NEW YORK - Late financier Jeffrey Epstein's 2009 settlement agreement with Virginia Giuffre was made public on Monday, as part of Giuffre's civil lawsuit accusing Britain's Prince Andrew of sexual abuse.

Giuffre's lawsuit accuses Andrew of forcing her to have sex more than two decades ago when she was under 18 at the London home of former Epstein associate Ghislaine Maxwell, and abusing her at two of Epstein's homes. Giuffre, 38, is seeking unspecified damages in a civil lawsuit filed in Manhattan federal court.

Jeffrey Epstein agreed in 2009 to pay $500,000 to a woman who's currently suing Prince Andrew for assaulting her when she was a teenager, according to a previously confidential settlement unsealed on Monday.

The agreement was made public as part of Virginia Giuffre's suit against Andrew, whom she claims was one of several powerful men to whom Epstein "lent" her for sexual abuse.

Giuffre sued Epstein in federal court in Florida in 2009 and reached the confidential pact with him that year.

The nine-page agreement includes a requirement that the amount of the settlement remain confidential. The parties also agreed that the agreement "should not in any way be construed as an admission by Jeffrey Epstein" that he violated any federal or state laws.

The document shows Epstein's notarized signature on Nov. 25, 2009 in Palm Beach, Florida. Giuffre had separately signed the agreement on Nov. 17, 2009, in New South Wales, Australia.

Andrew, 61, has denied Giuffre's assertions and has moved to dismiss the lawsuit, arguing Giuffre is seeking a "payday" from her accusations against Epstein and his associates. The prince has not been accused of criminal wrongdoing.

He argues a confidential agreement Giuffre reached with Epstein, whom she has accused of trafficking her for sex when she was a teenager, shields him from liability. Andrew's lawyer says the deal covers "royalty" and that Epstein intended for it to cover anyone Giuffre might sue. 

Giuffre's civil case against Andrew is still in its early stages. U.S. District Judge Lewis Kaplan has said a trial could begin between September and December of 2022 if no settlement is reached.

A hearing on Andrew's motion to dismiss the case is scheduled for Tuesday morning.

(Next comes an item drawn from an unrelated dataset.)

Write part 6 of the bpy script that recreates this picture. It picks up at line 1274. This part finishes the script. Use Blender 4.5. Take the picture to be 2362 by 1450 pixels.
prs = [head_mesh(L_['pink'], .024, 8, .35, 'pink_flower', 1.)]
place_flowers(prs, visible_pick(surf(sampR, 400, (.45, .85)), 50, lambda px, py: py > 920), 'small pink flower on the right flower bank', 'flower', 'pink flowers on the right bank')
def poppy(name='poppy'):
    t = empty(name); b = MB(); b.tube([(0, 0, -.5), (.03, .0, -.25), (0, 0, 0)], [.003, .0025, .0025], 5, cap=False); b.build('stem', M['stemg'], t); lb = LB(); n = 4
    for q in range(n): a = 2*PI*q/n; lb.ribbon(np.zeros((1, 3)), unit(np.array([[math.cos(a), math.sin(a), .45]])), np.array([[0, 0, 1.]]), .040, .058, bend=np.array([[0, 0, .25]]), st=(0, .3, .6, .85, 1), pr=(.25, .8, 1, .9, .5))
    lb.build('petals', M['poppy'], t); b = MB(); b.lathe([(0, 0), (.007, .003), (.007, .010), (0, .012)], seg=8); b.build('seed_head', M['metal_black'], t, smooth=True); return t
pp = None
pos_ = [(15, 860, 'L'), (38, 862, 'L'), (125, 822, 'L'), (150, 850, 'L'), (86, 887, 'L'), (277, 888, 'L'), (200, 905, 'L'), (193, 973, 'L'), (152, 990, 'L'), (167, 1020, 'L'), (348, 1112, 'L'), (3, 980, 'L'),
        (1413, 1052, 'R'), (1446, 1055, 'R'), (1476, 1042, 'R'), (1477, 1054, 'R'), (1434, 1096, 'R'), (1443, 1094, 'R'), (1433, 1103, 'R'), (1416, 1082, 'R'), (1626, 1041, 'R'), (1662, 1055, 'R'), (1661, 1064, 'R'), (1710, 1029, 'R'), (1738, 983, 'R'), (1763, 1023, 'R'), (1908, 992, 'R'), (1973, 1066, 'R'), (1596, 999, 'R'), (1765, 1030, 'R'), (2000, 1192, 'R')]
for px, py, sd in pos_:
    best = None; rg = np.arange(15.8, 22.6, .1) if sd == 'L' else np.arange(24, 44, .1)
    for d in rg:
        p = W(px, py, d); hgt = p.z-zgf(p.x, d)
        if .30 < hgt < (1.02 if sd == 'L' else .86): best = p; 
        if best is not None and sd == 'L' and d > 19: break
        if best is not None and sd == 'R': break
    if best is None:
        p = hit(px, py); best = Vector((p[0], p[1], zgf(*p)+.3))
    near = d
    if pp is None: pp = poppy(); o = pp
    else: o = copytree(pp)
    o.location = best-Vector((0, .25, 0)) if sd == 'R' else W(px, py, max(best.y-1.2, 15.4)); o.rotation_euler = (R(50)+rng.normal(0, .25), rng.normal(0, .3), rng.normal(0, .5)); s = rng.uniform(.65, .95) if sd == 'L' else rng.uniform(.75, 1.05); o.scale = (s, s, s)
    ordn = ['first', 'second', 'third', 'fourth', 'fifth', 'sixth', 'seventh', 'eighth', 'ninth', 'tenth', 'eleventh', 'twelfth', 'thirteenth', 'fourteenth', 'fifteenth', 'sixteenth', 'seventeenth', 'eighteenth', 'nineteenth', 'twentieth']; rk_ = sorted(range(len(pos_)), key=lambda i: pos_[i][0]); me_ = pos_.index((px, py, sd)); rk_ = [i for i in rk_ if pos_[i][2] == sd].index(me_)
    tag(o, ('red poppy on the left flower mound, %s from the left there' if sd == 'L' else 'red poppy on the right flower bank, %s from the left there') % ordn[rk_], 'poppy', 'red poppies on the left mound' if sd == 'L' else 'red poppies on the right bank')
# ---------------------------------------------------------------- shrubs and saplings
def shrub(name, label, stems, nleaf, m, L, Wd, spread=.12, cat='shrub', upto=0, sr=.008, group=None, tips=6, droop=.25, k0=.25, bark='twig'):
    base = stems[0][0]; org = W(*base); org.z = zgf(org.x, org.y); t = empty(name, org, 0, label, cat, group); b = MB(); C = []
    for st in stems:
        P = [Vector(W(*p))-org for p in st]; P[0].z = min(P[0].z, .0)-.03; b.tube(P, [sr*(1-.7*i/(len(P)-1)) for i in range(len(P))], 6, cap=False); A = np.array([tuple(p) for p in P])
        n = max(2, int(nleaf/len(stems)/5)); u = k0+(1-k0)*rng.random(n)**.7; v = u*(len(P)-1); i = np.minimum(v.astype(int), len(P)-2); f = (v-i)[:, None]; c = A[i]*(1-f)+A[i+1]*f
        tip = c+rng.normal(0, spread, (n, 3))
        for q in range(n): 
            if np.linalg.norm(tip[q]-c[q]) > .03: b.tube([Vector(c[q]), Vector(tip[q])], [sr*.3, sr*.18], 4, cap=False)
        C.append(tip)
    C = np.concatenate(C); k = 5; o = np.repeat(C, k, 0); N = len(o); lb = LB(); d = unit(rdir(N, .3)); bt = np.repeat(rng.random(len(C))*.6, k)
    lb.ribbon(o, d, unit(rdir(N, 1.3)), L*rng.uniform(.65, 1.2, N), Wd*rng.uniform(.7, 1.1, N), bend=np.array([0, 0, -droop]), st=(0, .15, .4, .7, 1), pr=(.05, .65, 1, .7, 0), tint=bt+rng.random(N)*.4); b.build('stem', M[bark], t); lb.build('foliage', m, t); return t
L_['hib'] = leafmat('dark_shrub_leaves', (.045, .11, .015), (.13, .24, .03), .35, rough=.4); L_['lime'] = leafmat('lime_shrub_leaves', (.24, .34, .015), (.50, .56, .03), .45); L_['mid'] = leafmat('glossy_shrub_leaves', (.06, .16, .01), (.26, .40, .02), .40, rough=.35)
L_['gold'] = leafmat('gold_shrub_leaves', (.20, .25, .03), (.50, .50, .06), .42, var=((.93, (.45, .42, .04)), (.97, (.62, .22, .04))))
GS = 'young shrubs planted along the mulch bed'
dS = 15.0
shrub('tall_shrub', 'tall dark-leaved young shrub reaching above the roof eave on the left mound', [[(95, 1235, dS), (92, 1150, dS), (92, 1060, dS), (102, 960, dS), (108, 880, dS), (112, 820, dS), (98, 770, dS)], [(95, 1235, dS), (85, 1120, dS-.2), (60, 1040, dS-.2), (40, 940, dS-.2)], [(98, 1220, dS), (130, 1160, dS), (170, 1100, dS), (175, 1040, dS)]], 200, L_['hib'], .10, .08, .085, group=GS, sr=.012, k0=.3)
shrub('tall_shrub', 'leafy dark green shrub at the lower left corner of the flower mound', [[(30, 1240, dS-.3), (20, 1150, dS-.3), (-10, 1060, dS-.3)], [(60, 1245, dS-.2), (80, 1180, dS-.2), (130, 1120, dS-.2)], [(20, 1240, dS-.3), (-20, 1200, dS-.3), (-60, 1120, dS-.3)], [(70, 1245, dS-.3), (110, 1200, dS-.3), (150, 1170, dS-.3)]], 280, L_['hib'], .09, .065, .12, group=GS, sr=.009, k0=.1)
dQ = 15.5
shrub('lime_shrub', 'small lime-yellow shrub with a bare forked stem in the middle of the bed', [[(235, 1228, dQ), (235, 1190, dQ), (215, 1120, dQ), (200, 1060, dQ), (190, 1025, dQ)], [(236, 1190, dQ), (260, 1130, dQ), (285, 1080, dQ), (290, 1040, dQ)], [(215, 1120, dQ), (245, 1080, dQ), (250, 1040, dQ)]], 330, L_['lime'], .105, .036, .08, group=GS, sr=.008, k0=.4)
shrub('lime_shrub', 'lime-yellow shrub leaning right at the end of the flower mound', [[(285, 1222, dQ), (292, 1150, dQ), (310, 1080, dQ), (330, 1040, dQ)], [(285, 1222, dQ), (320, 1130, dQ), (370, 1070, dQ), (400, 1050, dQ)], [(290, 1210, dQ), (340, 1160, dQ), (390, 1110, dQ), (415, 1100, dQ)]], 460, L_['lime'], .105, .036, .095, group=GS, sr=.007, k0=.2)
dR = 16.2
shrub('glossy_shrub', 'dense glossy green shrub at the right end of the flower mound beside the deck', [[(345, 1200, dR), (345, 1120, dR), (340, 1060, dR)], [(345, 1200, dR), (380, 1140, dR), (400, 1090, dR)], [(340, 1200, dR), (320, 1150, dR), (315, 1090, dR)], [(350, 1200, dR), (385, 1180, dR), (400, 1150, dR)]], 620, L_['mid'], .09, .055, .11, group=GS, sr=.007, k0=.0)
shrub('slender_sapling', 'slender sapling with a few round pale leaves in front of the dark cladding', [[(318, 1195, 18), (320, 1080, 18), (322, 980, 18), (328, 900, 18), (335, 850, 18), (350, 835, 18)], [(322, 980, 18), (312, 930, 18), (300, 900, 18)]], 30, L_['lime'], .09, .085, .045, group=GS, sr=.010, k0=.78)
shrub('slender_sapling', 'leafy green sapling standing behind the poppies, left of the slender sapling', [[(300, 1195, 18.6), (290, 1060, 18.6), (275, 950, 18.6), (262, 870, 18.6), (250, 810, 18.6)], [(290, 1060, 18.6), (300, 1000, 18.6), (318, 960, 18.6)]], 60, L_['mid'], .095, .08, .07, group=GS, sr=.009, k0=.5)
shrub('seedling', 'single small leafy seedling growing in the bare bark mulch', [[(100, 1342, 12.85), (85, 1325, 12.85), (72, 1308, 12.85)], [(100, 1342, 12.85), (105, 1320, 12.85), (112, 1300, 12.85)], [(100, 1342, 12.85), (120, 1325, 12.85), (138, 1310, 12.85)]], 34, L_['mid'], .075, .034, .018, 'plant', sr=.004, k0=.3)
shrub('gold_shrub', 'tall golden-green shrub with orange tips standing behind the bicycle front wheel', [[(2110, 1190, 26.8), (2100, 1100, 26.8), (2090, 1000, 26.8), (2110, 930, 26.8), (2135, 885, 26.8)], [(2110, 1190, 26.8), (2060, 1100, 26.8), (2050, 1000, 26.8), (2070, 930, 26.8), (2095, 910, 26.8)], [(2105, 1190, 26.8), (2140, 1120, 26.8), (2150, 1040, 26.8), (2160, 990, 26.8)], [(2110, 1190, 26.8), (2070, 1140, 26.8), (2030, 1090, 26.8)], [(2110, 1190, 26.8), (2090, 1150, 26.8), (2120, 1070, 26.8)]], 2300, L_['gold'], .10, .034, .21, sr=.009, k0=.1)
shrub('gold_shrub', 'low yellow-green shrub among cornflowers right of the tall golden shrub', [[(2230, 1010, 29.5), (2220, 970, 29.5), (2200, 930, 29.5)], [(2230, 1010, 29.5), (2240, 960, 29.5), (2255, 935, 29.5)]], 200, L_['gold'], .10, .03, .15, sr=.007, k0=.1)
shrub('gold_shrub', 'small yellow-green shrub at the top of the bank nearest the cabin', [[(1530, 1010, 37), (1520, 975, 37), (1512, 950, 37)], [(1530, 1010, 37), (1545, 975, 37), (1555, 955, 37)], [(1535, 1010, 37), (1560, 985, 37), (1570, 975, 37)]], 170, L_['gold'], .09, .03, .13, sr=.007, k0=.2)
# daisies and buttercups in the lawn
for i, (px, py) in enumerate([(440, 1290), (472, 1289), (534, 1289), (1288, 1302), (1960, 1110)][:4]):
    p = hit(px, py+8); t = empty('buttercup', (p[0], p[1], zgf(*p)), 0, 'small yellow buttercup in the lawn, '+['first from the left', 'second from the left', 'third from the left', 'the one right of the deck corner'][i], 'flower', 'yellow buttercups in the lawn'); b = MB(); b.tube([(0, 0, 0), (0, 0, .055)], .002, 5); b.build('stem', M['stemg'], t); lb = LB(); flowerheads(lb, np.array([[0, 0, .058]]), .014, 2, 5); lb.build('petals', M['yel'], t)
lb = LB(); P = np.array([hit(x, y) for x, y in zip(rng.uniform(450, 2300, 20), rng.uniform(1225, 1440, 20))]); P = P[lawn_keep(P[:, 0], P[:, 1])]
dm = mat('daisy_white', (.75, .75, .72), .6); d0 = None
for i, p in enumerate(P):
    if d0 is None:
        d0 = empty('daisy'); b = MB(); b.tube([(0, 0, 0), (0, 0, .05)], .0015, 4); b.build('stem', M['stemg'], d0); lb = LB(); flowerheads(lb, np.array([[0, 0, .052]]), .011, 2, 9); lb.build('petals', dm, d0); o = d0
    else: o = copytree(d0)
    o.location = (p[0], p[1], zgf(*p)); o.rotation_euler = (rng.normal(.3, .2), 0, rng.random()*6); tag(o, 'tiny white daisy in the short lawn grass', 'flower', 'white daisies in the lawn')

Andrew gave up many royal duties in November 2019, stating that his association with Epstein had become a "disruption to my family's work." Giuffre's suit is separate from the criminal trial against Maxwell that concluded last week. Maxwell, 60, was convicted of recruiting and grooming girls for Epstein to abuse between 1994 and 2004.

Giuffre's claims did not form the basis of any of the charges Maxwell faced and she did not testify for either side during the three-week criminal trial.

Epstein killed himself in a Manhattan jail cell in 2019 at the age of 66 while awaiting trial on sex abuse charges.